* _MATERIAL TO PROCESS_:
--- --- ---

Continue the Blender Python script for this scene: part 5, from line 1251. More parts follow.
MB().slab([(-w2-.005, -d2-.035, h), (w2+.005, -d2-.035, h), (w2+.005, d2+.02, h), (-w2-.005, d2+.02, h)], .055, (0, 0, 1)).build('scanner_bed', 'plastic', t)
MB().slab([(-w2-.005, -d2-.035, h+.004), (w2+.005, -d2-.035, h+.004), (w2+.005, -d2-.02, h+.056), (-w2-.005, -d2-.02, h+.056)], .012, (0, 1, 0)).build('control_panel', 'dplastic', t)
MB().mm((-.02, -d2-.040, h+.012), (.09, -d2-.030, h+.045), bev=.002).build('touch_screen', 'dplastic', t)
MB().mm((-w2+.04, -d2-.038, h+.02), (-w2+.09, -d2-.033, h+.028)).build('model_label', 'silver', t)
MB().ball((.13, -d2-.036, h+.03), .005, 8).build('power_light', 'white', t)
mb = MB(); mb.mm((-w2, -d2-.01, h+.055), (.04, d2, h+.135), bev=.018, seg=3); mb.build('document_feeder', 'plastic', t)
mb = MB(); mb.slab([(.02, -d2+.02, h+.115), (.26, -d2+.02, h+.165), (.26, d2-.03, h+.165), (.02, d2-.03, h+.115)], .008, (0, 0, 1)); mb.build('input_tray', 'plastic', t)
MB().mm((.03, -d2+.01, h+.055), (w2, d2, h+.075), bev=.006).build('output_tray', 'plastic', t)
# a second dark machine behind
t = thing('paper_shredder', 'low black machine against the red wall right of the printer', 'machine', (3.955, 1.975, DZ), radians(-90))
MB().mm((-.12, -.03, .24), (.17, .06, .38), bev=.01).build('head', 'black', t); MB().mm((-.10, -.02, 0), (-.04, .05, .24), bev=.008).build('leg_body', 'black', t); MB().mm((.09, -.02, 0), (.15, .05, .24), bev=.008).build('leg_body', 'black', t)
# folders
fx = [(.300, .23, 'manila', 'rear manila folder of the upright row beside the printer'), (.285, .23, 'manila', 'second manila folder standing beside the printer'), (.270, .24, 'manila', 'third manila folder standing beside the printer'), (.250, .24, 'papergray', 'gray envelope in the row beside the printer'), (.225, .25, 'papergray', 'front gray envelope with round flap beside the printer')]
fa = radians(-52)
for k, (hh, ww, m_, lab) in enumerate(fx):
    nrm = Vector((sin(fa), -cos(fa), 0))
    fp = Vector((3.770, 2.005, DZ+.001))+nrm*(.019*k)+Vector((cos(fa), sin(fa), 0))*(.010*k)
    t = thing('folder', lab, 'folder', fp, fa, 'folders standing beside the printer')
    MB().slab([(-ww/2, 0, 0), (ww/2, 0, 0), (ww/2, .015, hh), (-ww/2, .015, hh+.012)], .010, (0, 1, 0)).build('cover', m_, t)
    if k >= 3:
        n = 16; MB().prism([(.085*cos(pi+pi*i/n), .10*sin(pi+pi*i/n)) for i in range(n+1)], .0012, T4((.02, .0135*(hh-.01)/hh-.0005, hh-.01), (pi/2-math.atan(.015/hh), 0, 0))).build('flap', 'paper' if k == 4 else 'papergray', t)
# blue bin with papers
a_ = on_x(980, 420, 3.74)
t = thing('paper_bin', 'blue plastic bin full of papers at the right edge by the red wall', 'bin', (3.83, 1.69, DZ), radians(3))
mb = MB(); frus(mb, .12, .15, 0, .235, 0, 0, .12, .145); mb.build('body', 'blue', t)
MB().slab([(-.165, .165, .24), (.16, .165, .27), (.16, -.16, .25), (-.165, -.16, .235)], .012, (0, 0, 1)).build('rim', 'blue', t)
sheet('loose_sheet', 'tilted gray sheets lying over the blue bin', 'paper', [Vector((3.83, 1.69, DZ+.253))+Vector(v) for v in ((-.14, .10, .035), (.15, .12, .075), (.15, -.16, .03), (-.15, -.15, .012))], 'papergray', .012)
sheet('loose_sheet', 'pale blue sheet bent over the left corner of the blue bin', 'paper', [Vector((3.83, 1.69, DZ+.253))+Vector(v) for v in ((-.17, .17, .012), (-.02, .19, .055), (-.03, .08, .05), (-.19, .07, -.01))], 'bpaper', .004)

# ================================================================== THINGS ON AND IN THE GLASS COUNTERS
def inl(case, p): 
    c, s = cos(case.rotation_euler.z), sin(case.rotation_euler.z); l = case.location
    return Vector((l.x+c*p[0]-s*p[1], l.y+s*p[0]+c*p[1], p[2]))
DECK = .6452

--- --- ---

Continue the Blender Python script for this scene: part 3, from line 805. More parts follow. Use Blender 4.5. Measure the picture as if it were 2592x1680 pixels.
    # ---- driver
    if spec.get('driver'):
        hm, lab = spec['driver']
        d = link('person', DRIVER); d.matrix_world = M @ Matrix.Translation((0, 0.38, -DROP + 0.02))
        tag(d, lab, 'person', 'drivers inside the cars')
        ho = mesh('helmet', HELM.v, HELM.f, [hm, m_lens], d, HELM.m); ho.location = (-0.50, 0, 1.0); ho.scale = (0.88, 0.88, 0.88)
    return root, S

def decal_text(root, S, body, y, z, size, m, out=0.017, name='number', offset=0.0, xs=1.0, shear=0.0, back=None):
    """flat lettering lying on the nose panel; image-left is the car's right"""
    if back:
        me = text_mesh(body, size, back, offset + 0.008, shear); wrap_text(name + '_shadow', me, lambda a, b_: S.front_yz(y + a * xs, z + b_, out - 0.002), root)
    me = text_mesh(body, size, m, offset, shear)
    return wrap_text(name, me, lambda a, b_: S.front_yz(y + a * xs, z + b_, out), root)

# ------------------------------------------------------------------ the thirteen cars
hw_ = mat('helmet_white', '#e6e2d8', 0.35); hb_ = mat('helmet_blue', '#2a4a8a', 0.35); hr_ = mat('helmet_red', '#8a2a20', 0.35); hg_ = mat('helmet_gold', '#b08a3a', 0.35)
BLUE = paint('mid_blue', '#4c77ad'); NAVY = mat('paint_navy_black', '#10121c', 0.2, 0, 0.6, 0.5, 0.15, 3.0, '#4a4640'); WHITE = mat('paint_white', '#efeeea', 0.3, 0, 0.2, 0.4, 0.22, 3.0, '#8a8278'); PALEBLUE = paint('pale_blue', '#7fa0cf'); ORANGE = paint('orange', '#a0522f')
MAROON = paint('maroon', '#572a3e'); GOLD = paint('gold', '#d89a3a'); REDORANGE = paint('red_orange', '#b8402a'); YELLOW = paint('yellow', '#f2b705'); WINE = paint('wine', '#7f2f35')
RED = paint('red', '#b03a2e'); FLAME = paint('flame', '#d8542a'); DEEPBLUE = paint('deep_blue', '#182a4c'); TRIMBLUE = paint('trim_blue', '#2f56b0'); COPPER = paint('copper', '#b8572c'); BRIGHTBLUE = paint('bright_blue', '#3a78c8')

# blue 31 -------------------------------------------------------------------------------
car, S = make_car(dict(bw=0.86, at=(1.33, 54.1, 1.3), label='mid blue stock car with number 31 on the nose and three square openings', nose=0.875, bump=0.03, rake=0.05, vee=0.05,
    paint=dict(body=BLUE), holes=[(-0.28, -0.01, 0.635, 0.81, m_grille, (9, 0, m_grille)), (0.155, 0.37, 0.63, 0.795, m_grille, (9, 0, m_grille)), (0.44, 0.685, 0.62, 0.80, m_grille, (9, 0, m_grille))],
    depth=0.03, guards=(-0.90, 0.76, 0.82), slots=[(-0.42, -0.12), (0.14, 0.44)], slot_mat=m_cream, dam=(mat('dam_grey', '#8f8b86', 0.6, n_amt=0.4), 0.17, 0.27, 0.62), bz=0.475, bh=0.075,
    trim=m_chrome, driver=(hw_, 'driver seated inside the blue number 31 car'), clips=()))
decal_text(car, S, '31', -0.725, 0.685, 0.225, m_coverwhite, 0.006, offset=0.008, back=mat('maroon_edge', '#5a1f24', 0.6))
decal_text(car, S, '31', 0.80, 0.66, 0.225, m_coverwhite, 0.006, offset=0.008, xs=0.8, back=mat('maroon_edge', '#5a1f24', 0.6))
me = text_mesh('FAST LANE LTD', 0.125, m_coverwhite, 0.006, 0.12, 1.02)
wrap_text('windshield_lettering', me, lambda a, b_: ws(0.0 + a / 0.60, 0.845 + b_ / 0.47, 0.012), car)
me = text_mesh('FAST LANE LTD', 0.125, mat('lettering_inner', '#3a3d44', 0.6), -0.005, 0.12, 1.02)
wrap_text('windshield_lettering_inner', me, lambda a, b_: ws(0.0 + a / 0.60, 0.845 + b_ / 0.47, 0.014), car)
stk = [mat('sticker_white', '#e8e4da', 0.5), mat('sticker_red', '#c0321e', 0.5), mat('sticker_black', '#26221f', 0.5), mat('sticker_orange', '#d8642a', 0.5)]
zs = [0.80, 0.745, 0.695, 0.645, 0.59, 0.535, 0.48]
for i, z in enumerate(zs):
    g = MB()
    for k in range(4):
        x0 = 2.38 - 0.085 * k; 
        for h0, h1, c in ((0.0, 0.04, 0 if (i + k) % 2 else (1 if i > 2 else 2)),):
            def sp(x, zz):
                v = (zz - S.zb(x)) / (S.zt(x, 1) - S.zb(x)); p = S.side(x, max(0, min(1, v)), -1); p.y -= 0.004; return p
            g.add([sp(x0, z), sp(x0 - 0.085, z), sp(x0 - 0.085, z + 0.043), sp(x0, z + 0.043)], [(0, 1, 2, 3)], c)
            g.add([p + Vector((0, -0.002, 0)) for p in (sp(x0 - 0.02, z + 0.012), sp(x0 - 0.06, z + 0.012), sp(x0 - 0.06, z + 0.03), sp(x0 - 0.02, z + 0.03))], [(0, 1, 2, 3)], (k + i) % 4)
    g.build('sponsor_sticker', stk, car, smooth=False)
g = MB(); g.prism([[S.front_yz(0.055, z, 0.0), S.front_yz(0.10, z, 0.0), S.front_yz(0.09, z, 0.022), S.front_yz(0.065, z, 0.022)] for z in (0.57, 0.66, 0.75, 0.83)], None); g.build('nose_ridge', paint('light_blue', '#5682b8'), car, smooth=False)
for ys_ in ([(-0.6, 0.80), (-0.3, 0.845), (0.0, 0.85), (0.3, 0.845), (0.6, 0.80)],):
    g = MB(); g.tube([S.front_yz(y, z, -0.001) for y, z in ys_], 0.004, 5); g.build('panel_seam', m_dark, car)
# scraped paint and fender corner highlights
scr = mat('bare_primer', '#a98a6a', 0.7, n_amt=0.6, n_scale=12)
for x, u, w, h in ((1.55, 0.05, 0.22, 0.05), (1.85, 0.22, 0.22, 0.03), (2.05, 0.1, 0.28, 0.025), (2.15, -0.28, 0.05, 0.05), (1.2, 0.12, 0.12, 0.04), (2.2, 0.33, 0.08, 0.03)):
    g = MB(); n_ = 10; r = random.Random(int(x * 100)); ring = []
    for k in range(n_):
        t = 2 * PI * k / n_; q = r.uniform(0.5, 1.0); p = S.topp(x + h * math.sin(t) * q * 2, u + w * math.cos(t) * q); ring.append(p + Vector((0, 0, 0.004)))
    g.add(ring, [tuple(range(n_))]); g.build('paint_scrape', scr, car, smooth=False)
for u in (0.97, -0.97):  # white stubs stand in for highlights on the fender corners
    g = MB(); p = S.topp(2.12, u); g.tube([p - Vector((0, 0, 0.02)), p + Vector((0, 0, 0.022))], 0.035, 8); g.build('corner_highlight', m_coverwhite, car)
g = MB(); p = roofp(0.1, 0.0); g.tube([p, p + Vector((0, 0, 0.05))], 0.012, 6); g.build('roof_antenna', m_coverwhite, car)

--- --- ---

* _STATED TASK_: In the data above, find the line that contains "Continue the Blender Python script for this scene: part 3, from" and the line that contains "return wrap_text(name, me, lambda". Repeat exactly those lines and every line between them, and only those.

* _EXPECTED ANSWER_:
Continue the Blender Python script for this scene: part 3, from line 805. More parts follow. Use Blender 4.5. Measure the picture as if it were 2592x1680 pixels.
    # ---- driver
    if spec.get('driver'):
        hm, lab = spec['driver']
        d = link('person', DRIVER); d.matrix_world = M @ Matrix.Translation((0, 0.38, -DROP + 0.02))
        tag(d, lab, 'person', 'drivers inside the cars')
        ho = mesh('helmet', HELM.v, HELM.f, [hm, m_lens], d, HELM.m); ho.location = (-0.50, 0, 1.0); ho.scale = (0.88, 0.88, 0.88)
    return root, S

def decal_text(root, S, body, y, z, size, m, out=0.017, name='number', offset=0.0, xs=1.0, shear=0.0, back=None):
    """flat lettering lying on the nose panel; image-left is the car's right"""
    if back:
        me = text_mesh(body, size, back, offset + 0.008, shear); wrap_text(name + '_shadow', me, lambda a, b_: S.front_yz(y + a * xs, z + b_, out - 0.002), root)
    me = text_mesh(body, size, m, offset, shear)
    return wrap_text(name, me, lambda a, b_: S.front_yz(y + a * xs, z + b_, out), root)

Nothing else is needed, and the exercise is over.